RECORDS FOR THIS EXERCISE:
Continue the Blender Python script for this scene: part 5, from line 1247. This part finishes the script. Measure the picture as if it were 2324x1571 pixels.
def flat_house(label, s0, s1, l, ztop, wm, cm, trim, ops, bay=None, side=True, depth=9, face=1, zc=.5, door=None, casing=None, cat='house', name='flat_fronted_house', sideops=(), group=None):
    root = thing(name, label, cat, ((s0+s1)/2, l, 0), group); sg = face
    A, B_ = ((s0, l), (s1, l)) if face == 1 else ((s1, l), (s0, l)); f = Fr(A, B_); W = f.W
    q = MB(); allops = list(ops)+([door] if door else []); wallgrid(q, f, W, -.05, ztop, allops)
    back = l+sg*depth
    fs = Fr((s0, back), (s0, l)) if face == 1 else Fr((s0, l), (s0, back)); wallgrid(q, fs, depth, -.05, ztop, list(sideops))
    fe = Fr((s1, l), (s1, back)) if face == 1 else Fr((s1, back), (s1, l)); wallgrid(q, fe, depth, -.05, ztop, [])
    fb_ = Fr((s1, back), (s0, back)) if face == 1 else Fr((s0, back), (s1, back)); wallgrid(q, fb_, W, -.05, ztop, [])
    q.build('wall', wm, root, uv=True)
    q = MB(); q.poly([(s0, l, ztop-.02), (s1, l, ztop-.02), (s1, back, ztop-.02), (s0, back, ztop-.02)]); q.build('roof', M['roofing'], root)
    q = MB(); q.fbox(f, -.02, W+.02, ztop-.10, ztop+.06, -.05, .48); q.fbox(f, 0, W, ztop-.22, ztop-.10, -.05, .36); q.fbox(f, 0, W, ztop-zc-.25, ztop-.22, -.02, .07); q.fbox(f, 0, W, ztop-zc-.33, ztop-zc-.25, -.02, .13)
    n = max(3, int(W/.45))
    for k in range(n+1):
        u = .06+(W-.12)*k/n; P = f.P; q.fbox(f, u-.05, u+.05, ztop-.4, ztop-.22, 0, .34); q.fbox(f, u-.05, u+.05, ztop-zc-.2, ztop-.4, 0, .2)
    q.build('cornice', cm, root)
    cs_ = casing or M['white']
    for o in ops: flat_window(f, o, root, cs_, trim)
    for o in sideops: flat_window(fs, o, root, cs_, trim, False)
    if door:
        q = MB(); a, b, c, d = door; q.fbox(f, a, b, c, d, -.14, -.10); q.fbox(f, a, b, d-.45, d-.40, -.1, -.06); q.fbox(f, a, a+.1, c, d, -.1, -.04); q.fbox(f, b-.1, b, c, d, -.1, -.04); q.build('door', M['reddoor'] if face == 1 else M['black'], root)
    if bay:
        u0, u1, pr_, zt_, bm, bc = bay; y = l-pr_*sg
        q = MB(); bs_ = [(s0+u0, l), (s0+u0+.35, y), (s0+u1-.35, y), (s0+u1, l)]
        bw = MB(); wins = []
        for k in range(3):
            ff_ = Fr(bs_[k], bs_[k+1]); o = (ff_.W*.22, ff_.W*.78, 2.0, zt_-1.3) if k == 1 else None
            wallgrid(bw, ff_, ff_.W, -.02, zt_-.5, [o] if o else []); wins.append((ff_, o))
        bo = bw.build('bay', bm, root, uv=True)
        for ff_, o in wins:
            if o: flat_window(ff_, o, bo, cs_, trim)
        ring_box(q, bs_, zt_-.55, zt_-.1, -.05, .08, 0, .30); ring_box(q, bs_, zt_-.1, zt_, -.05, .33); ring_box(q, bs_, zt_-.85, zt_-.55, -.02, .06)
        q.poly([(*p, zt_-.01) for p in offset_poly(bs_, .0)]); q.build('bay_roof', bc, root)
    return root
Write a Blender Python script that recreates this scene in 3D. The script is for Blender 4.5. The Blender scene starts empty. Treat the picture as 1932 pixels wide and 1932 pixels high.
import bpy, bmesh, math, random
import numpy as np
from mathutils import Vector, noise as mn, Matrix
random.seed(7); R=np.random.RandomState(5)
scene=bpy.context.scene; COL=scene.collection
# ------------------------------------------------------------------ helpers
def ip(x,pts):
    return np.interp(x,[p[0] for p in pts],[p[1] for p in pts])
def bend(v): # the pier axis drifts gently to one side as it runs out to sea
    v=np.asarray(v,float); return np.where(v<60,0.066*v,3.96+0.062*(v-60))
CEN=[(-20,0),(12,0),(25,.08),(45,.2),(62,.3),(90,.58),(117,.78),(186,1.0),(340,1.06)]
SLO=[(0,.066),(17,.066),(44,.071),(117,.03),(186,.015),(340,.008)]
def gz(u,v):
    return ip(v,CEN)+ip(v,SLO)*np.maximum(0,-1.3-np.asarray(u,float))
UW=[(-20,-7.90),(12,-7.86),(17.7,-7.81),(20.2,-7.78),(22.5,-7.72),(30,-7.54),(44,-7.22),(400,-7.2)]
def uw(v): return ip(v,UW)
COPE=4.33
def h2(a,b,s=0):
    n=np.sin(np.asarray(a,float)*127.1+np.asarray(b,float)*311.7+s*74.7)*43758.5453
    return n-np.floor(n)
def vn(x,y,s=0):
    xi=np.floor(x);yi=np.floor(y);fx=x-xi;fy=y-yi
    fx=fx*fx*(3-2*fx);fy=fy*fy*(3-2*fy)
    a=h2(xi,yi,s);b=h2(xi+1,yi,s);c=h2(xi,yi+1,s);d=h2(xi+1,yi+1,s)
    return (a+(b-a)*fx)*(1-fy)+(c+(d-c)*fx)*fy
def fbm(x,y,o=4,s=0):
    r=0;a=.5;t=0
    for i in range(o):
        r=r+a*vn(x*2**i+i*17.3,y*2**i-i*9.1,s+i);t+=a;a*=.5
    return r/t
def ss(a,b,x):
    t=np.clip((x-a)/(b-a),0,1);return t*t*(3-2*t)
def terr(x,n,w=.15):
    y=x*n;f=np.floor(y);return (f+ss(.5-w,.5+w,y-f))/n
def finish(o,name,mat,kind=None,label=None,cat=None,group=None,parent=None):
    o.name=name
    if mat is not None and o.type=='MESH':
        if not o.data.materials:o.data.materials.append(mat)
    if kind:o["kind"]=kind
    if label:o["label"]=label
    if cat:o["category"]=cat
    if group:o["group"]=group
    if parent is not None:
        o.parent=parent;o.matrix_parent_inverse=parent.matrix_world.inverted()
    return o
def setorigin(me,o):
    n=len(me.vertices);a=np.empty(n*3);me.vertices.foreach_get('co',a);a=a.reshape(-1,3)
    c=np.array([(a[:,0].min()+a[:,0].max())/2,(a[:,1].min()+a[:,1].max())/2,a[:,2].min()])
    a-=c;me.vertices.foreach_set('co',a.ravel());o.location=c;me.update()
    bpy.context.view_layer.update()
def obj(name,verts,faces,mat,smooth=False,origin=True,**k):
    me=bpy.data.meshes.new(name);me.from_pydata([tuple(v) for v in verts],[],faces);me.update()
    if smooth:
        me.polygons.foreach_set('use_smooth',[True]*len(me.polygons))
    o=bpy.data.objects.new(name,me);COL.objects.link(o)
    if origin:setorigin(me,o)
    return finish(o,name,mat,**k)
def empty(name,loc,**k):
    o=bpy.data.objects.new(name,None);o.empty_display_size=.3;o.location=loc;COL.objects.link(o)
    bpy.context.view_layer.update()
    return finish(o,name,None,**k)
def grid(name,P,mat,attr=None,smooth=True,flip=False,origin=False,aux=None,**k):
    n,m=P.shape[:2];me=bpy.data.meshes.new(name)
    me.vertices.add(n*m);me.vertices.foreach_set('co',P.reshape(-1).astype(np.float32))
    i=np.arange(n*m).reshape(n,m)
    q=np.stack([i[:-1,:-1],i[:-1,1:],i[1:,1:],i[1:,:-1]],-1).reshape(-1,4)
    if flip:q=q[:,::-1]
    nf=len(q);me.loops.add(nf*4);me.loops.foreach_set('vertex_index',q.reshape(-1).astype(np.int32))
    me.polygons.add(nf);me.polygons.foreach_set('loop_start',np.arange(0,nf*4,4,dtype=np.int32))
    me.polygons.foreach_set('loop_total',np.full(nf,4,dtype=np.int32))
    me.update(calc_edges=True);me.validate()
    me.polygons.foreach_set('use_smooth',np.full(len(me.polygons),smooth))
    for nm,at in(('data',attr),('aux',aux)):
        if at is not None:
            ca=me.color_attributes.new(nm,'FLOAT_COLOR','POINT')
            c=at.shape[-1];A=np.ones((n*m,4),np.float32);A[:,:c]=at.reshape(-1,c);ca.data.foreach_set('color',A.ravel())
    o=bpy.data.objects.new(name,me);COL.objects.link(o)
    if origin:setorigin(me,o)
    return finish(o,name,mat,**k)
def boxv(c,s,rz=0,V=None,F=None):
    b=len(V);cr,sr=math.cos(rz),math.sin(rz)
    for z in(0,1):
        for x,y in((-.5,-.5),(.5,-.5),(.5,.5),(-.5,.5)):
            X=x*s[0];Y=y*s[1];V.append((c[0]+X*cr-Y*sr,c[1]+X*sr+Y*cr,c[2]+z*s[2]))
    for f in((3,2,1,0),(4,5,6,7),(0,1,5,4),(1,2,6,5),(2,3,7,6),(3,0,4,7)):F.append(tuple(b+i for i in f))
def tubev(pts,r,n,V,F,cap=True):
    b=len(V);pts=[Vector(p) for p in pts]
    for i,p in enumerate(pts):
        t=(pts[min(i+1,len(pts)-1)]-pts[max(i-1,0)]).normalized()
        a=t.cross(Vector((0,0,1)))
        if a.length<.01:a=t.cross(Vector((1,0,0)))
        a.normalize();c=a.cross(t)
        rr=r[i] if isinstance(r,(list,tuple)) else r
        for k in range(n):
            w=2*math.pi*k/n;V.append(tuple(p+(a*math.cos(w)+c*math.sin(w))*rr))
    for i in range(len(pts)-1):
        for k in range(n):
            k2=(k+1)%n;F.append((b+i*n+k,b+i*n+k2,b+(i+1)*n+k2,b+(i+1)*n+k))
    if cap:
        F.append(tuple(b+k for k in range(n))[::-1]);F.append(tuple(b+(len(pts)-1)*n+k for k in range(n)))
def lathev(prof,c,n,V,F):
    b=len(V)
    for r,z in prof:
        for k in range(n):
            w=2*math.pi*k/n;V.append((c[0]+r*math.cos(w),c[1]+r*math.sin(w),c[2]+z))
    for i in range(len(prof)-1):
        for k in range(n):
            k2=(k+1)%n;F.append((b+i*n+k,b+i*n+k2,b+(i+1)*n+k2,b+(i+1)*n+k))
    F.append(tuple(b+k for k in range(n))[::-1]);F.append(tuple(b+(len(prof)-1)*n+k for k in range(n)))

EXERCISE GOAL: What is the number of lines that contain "pixels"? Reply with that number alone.

COMPLETE OUTPUT: 2